Derzeit sieht es so aus, als ob die taditionsliebenden Briten sich dafür entscheiden, einfach alles beim Alten zu lassen. Eine Umfrage für die Zeitung "Mail on Sunday" ergab am Wochenende, dass 51 Prozent gegen die Reform sind und nur 33 Prozent dafür. Gegner und Befürworter fürchten allerdings, dass die Wahlbeteiligung gering sein könnte. Allerdings werden parallel zur Volksabstimmung neue Regionalparlamente in Schottland und Wales gewählt, außerdem finden lokale Wahlen statt.

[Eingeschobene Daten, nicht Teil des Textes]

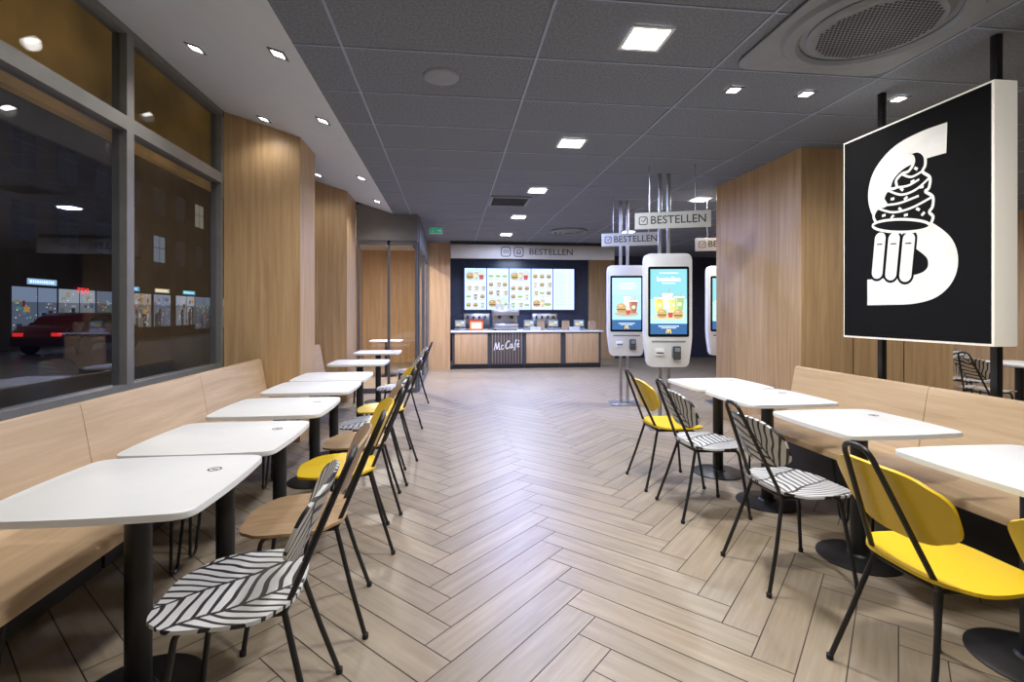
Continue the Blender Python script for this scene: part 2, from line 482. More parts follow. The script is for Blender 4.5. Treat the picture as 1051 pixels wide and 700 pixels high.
# ------------------------------------------------------------------ walls
SILL = .78
structure(MB().box(X0-.15, X0, Y0, 8.3, -.003, SILL).build('wall_left', M['dark'], smooth=False))
structure(MB().box(X0-.15, X0, Y0, -.9, SILL, 3.5).build('wall_left', M['beige'], smooth=False))
structure(MB().box(X0-.15, X0, 7.6, Y1, SILL, 3.5).build('wall_left', M['wood_z'], smooth=False))
structure(MB().box(X0-.15, X0, 8.3, Y1, -.003, SILL).build('wall_left', M['wood_z'], smooth=False))
structure(MB().box(X0-.15, X1+.15, Y0-.15, Y0, -.003, 3.5).build('wall_front', M['beige'], smooth=False))
structure(MB().box(X1, X1+.15, Y0, Y1, -.003, 3.05).build('wall_right', M['wood_z'], smooth=False))
structure(MB().box(X0-.15, X1+.15, Y1, Y1+.15, -.003, 3.1).build('wall_back', M['tile'], smooth=False))
structure(MB().box(3.95, 4.7, 13.8, 13.9, 0, CEIL).build('trim_1', M['wood_z'], smooth=False))
structure(MB().box(-.67, -.02, 11.6, 13.9, 0, CEIL).build('wall_kitchen', M['wood_z'], smooth=False))
structure(MB().box(-2.3, -.67, 13.3, 13.4, 0, CEIL).build('wall_vestibule', M['wood_z'], smooth=False))
for i, (y0, y1) in enumerate(((5.3, 5.85), (7.6, 8.28))):
    structure(MB().prism([(-2.3, 0), (-1.55, 0), (-1.55, 3.155), (-2.3, 3.388)], y1-y0, frame((0, y1, 0), (1, 0, 0), (0, 0, 1)), .004).build('trim_%d' % (i+2), M['wood_z'], smooth=False))
blk = structure(MB().box(3.42, 5.1, 4.48, 6.04, 0, CEIL, .004).build('wall_middle', M['wood_z'], smooth=False))
bx, by = blk.location.x, blk.location.y
sm = MB()
for x in (3.98, 4.54): sm.box(x-.003-bx, x+.003-bx, 4.477-by, 4.485-by, 0, CEIL-.001)
sm.build('panel_joint', M['ventdark'], blk, smooth=False)
structure(MB().box(3.405, 5.1, 4.46, 4.479, 0, .09).build('baseboard_right', M['dark'], smooth=False))
structure(MB().box(-.02, 3.85, 11.32, 11.5, 2.9, CEIL).build('trim_4', M['dark'], smooth=False))

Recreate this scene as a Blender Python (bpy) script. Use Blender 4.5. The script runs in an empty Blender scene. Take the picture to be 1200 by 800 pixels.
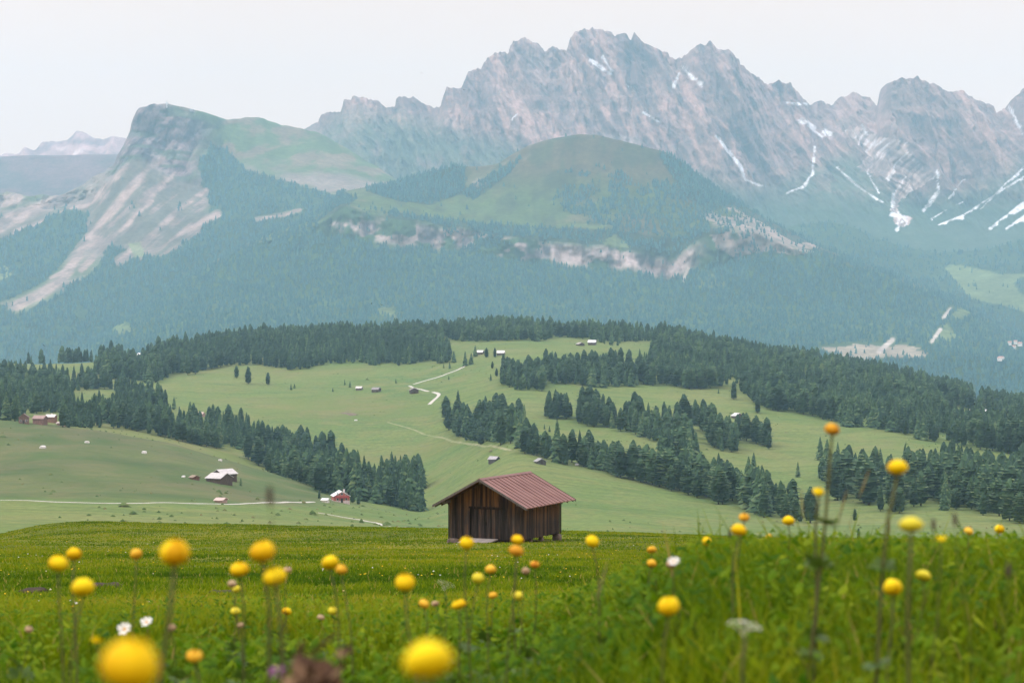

Umfragen: Alles bleibt beim alten

Premier Cameron beteuert, dass weder ein Ja noch ein Nein die Regierung zerbrechen werde. Die Koalition sei weiterhin «geschlossen und stark». Man werde zusammen die wichtigen Themen wie das Haushaltsdefizit, die Terrorbedrohung oder die Reform des Öffentlichen Dienstes meistern. Sein Vize Clegg hingegen kündigte an, dass für die Liberaldemokraten nach der Abstimmung am Donnerstag eine neue Phase beginne. Danach werde es beiden Parteien möglich sein, ihre unterschiedlichen Sichtweisen offener zum Ausdruck zu bringen. Bei den «Lib Dems» stehe dann ein "unabhängigerer Ansatz" an.